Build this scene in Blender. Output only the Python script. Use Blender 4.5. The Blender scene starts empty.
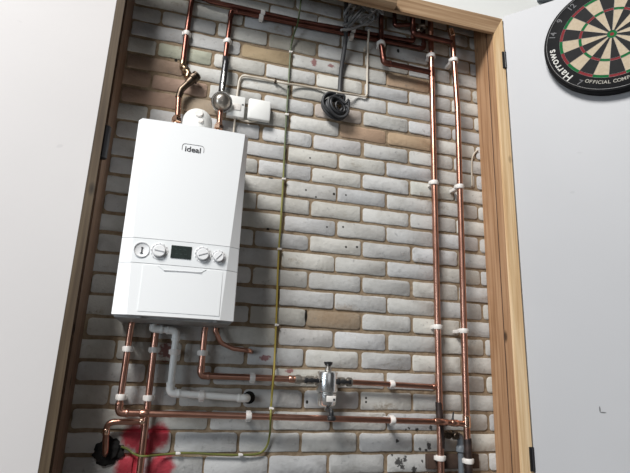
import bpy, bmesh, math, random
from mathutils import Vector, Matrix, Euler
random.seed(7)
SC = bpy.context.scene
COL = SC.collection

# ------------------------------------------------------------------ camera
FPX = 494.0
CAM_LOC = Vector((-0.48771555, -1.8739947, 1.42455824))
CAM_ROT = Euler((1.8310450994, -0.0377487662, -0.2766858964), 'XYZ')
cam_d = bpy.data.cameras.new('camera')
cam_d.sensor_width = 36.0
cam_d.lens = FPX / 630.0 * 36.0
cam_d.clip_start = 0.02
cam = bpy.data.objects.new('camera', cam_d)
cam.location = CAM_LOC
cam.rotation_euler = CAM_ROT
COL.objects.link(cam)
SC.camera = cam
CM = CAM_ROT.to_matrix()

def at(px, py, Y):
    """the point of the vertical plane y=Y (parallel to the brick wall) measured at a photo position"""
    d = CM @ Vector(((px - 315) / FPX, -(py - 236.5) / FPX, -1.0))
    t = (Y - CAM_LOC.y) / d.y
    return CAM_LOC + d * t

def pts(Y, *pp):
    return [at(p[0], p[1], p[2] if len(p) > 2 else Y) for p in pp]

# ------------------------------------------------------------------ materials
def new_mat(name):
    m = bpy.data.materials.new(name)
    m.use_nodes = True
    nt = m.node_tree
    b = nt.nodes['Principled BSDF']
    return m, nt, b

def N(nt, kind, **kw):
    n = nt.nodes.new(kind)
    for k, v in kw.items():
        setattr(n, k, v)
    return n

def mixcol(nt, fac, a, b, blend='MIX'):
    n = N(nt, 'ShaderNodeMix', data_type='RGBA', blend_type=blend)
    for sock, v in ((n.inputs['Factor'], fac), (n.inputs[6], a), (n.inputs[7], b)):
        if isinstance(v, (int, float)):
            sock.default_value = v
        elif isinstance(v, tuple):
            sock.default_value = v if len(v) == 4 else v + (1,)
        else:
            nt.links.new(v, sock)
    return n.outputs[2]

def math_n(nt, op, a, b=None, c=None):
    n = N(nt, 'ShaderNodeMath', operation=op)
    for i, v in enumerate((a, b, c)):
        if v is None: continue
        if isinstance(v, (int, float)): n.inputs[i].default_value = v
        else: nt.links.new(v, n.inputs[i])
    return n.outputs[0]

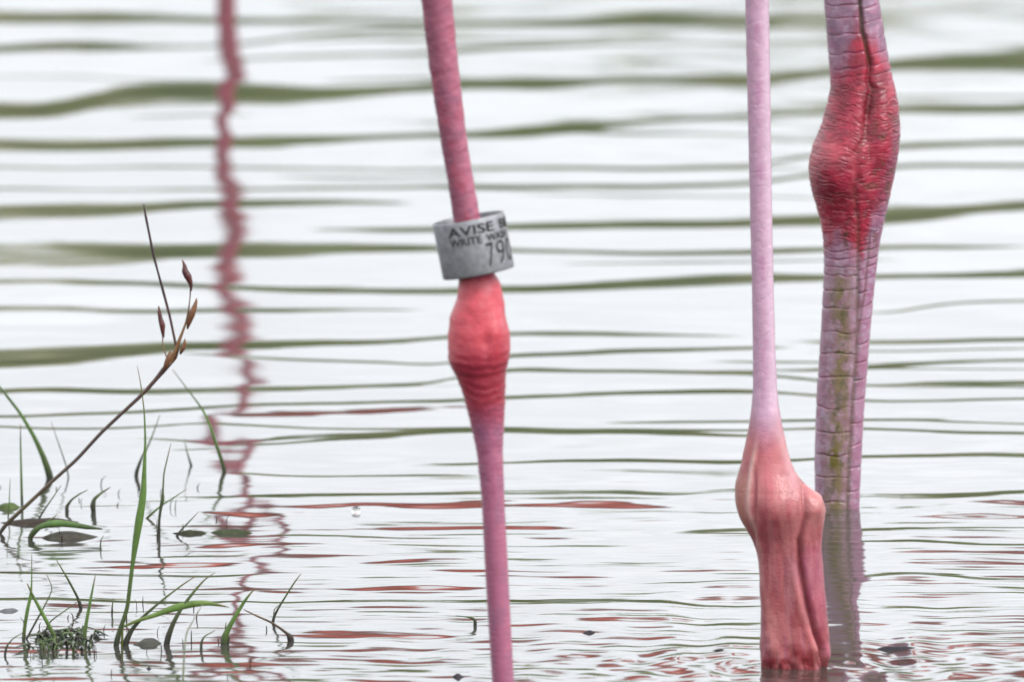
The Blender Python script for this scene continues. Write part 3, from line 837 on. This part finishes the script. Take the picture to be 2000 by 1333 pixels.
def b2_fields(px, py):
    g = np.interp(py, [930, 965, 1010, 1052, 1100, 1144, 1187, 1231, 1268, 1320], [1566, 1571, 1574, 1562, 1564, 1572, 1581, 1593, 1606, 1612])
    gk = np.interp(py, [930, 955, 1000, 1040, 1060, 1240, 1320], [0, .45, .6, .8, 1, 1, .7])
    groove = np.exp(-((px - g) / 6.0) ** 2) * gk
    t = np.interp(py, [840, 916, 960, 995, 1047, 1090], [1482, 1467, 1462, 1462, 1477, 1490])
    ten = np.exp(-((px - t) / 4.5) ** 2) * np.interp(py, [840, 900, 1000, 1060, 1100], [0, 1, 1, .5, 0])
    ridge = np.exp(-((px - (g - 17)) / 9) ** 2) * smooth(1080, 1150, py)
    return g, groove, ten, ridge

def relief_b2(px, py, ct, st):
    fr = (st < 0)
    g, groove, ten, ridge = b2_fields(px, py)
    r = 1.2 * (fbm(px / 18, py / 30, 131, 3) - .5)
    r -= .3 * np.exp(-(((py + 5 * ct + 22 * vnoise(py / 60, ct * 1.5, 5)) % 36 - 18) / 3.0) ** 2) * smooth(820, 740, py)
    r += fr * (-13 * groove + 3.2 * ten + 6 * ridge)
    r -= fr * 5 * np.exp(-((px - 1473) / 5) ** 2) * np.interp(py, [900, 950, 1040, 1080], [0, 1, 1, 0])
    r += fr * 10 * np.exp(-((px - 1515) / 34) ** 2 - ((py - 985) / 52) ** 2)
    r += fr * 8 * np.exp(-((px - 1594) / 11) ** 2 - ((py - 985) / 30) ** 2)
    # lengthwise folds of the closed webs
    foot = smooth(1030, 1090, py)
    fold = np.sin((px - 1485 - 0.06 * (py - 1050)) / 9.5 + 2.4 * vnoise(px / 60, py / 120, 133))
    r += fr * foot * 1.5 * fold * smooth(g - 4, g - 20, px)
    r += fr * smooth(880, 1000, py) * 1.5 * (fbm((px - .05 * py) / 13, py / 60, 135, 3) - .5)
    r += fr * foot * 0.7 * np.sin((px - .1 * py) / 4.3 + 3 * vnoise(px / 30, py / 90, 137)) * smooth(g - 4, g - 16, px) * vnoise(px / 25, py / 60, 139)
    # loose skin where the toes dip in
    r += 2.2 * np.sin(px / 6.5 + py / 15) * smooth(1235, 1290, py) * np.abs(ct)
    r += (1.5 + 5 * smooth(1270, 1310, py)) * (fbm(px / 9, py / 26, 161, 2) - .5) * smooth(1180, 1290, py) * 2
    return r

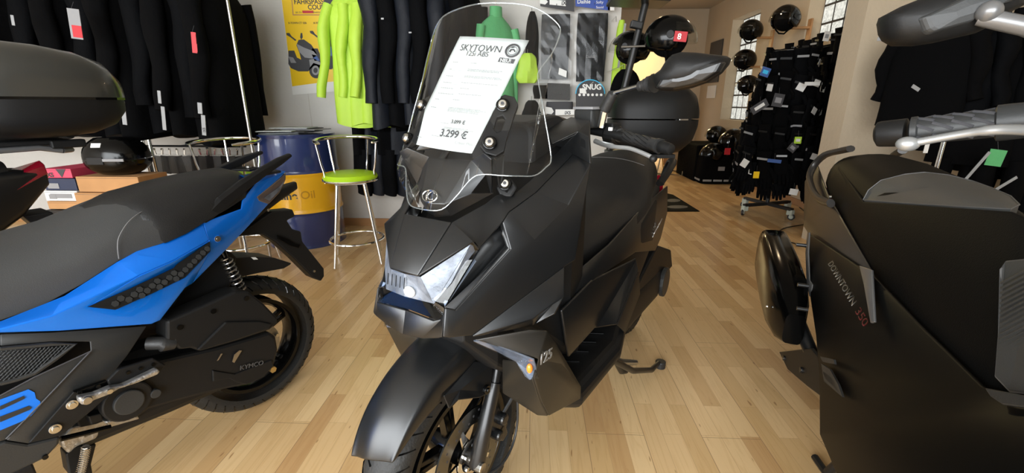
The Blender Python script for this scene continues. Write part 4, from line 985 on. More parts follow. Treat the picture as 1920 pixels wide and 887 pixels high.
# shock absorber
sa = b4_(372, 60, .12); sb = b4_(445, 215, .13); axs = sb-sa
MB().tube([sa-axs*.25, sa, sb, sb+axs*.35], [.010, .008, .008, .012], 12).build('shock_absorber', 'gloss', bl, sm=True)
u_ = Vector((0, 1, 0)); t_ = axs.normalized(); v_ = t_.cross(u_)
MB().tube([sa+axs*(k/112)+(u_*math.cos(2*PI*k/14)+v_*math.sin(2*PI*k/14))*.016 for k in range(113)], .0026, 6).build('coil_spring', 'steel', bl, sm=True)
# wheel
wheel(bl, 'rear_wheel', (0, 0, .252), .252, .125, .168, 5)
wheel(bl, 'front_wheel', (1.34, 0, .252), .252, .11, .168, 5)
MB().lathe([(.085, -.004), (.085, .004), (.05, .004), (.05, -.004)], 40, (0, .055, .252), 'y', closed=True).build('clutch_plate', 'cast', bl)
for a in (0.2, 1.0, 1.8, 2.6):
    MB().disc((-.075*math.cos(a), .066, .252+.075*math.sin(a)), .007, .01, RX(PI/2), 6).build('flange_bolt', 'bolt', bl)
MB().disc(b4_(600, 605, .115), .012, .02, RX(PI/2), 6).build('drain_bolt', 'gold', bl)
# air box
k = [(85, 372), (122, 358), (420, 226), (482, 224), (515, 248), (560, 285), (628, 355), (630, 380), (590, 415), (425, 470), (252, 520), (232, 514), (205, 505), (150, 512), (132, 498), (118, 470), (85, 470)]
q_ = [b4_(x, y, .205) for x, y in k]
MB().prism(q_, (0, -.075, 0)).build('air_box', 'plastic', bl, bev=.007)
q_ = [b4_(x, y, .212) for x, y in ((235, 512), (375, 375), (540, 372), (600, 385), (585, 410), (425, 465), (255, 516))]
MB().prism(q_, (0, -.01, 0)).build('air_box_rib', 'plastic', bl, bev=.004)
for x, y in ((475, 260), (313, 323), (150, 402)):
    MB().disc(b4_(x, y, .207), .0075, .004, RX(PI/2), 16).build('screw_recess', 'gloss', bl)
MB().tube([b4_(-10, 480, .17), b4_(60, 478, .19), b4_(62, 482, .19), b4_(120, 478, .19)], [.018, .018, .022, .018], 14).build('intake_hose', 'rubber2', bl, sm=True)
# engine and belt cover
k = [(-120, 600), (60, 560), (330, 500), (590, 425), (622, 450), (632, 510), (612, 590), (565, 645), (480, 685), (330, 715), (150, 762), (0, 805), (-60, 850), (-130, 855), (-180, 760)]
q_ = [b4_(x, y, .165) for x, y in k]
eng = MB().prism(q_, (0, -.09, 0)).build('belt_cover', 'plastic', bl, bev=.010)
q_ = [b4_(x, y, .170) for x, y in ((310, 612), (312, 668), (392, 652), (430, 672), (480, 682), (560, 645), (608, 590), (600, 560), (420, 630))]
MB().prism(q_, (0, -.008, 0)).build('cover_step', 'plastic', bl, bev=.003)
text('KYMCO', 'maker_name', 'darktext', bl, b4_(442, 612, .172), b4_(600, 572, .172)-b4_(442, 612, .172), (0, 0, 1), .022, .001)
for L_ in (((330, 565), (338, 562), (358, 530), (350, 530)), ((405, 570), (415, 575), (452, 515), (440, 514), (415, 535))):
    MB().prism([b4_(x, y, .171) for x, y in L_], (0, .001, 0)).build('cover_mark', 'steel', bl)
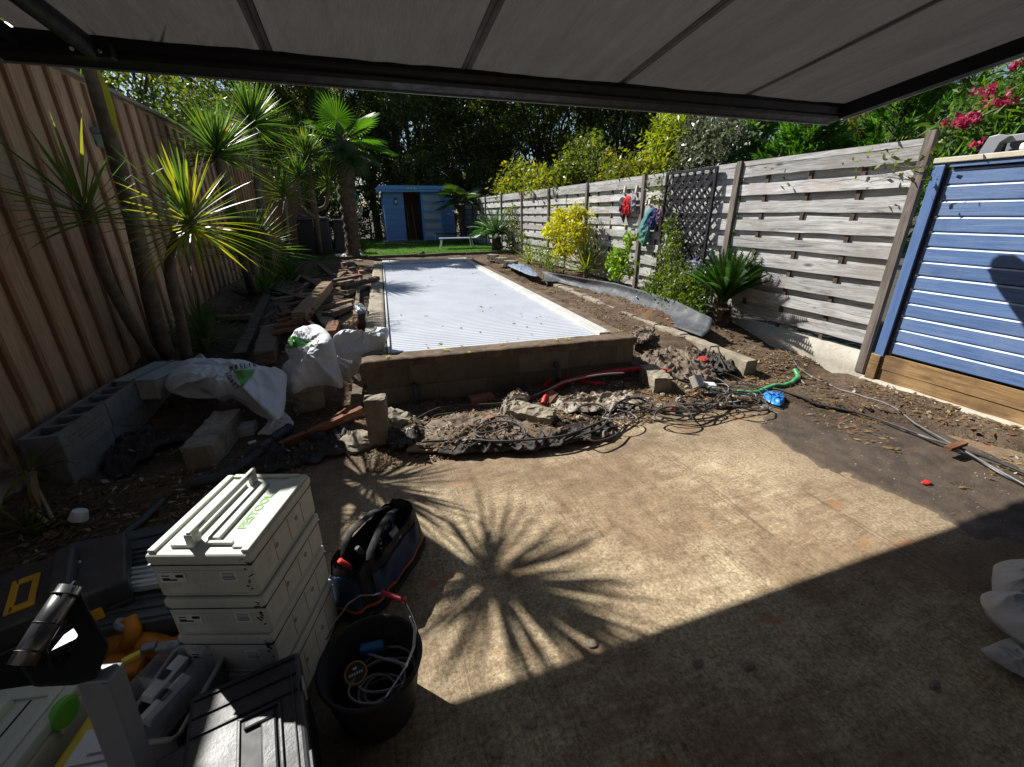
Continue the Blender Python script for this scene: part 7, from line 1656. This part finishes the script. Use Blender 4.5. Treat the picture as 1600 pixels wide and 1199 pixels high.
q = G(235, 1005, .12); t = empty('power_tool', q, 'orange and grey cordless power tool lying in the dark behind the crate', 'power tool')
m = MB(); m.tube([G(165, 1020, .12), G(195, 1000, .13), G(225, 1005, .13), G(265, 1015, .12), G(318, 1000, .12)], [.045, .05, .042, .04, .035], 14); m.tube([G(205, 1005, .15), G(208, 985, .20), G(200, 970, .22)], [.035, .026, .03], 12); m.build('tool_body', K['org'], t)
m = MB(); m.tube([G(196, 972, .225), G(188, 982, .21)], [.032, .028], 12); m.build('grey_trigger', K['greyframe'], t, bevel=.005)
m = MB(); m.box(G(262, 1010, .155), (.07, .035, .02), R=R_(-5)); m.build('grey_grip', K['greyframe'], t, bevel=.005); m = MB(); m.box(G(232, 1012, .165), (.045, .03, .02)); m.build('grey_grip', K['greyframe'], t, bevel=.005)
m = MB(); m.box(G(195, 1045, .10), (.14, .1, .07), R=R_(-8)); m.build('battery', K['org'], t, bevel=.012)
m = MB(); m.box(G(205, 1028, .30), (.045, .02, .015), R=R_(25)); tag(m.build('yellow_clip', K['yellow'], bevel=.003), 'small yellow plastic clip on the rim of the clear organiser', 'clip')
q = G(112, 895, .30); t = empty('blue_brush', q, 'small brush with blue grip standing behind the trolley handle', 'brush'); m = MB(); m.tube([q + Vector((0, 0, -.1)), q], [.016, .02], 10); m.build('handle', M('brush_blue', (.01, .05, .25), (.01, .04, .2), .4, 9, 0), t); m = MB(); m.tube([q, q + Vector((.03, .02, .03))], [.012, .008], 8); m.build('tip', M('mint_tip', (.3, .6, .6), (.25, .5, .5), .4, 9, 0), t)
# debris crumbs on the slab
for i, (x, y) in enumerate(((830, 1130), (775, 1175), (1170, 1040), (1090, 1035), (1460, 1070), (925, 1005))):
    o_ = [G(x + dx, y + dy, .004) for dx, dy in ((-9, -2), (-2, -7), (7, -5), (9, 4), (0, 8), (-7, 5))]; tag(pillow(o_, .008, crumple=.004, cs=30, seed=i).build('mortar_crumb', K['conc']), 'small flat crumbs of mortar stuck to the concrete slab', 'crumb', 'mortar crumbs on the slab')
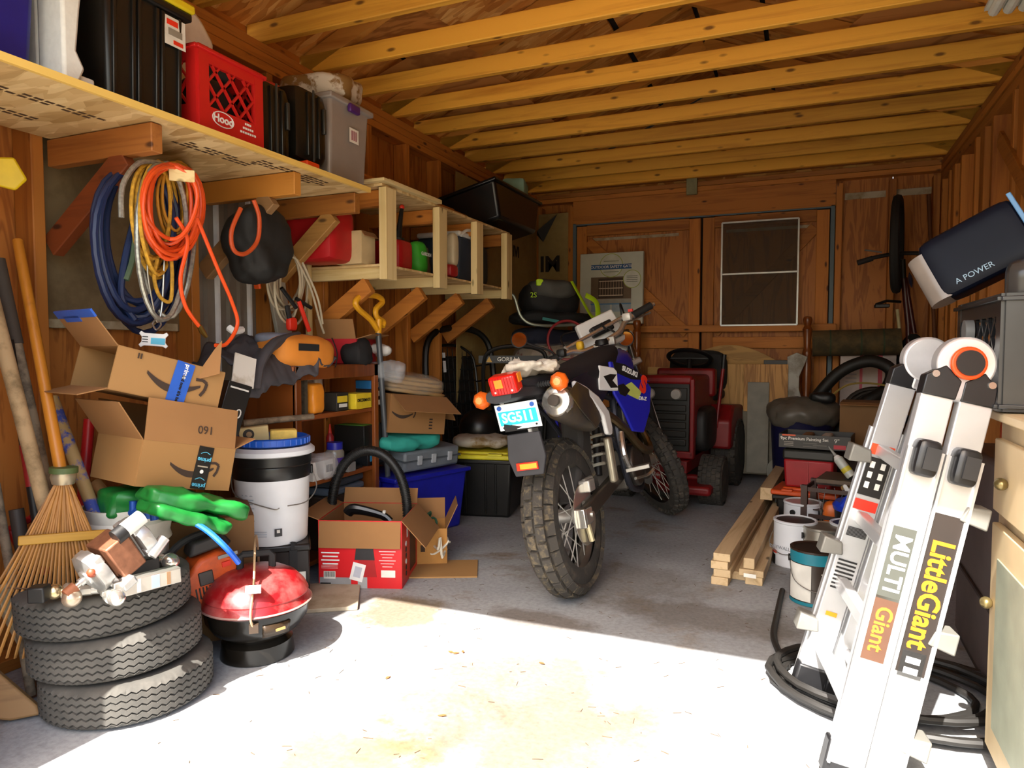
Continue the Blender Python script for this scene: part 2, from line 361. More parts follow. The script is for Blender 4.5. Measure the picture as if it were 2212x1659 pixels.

* _Your task_
Which lines contain the word "finishes"? Copy each of them.

* _Solution to this problem_
The Blender Python script for this scene continues. Write part 3, from line 837 on. This part finishes the script. Take the picture to be 2000 by 1333 pixels.
Continue the Blender Python script for this scene: part 7, from line 1656. This part finishes the script. Use Blender 4.5. Treat the picture as 1600 pixels wide and 1199 pixels high.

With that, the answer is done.